F1: A Fast and Programmable Accelerator for Fully Homomorphic Encryption

Fully Homomorphic Encryption (FHE) allows computing on encrypted data, enabling secure offloading of computation to untrusted servers. Though it provides ideal security, FHE is expensive when executed in software, 4 to 5 orders of magnitude slower than computing on unencrypted data. These overheads are a major barrier to FHE's widespread adoption. We present F1, the first FHE accelerator that is programmable, i.e., capable of executing full FHE programs. F1 builds on an indepth architectural analysis of the characteristics of FHE computations that reveals acceleration opportunities. F1 is a wide-vector processor with novel functional units deeply specialized to FHE primitives, such as modular arithmetic, number-theoretic transforms, and structured permutations. This organization provides so much compute throughput that data movement becomes the key bottleneck. Thus, F1 is primarily designed to minimize data movement. Hardware provides an explicitly managed memory hierarchy and mechanisms to decouple data movement from execution.
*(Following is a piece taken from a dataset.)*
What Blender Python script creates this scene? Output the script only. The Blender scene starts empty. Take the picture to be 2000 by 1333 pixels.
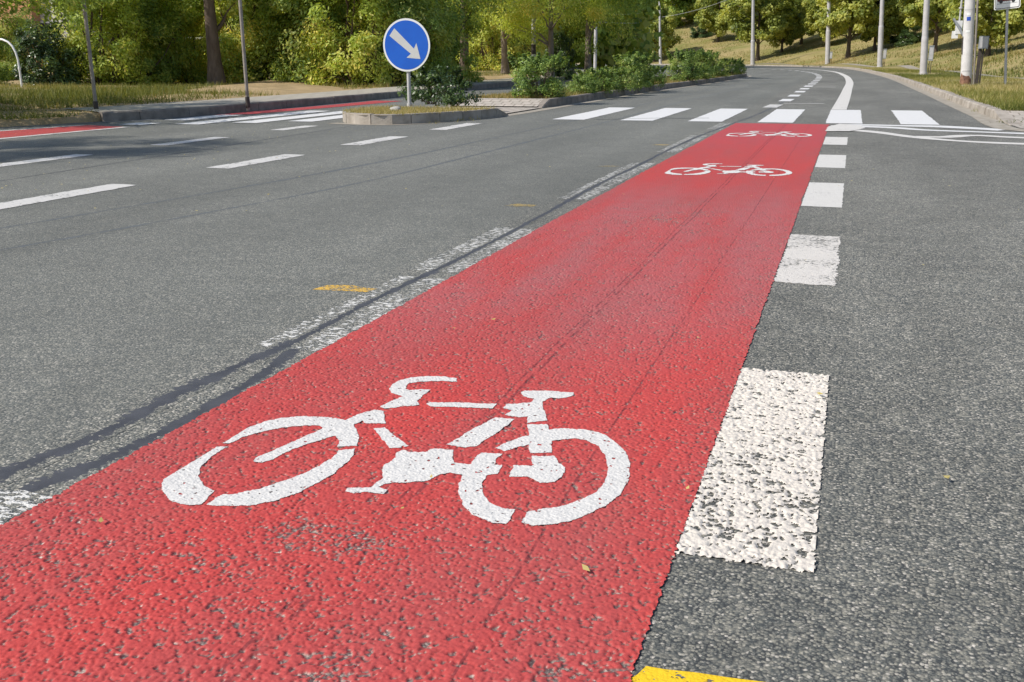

A novel compiler leverages these mechanisms to maximize reuse and schedule off-chip and on-chip data movement. We evaluate F1 using cycle-accurate simulation and RTL synthesis. F1 is the first system to accelerate complete FHE programs, and outperforms state-of-the-art software implementations by gmean 5,400x and by up to 17,000x. These speedups counter most of FHE's overheads and enable new applications, like real-time private deep learning in the cloud.